Wir setzen als EKD bei der Frage der Selbstbestimmung an: Das Leben ist eine Gabe. Wir haben unser Leben nicht selbst geschaffen. Daraus ergibt sich die Frage, ob die Verfügung über Leben und Tod wirklich so uneingeschränkt selbstbestimmt sein kann. Aus christlicher Verantwortung sagen wir: Da das Leben eine Gabe Gottes ist, findet die Selbstbestimmung hier eine Grenze.
Sie formulieren als Kirche natürlich eine dezidiert christliche Position. Aber ein Gesetzgeber in einer säkularen und pluralen Gesellschaft kann nicht ein Glaubensbekenntnis zur Basis einer allgemeinen Gesetzgebung machen.

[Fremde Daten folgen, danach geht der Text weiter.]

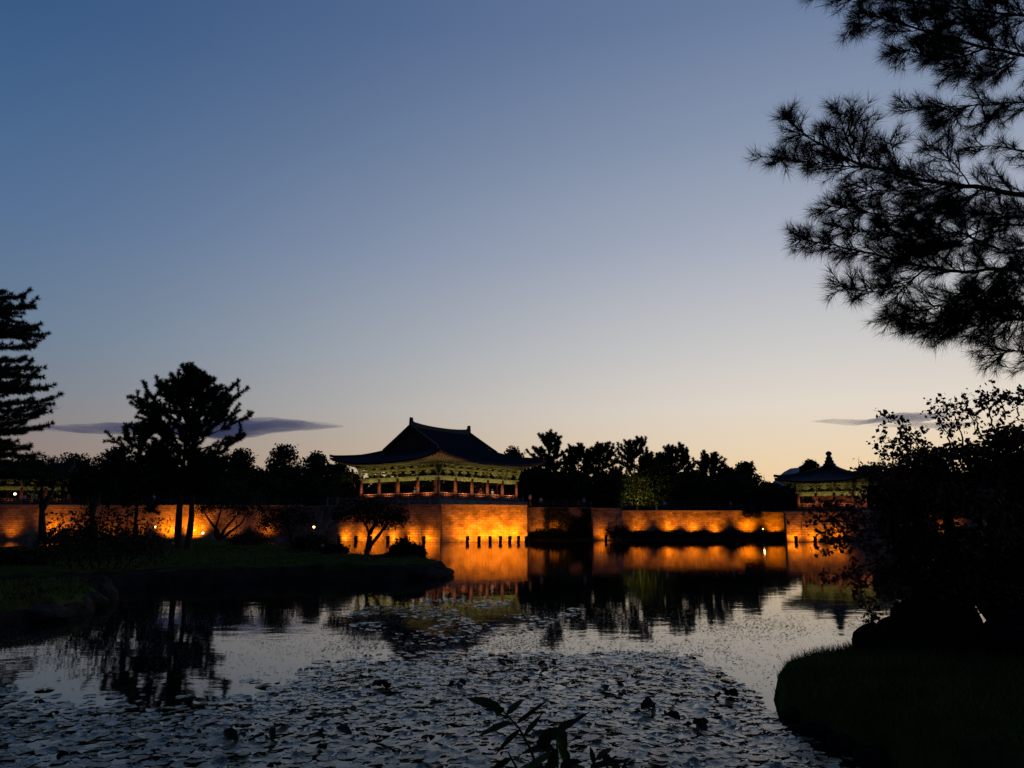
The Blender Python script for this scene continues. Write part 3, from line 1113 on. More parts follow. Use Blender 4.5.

Ja, aber der Grundsatz der Menschenwürde, um den es hier letztlich geht, greift über konfessionelle Auffassungen weit hinaus. Wenn wir von der Menschenwürde ausgehen, und das muss ein Gesetzgeber, dann ergibt sich daraus, dass der Schutz des Lebens in den gesetzlichen Normen eines Gemeinwesens einen herausragenden Rang innehaben muss. Das heißt, nicht nur aus christlicher, sondern auch aus weiterer philosophischer Sicht, ist das gesetzliche Verbot der Sterbehilfe vertretbar und geboten.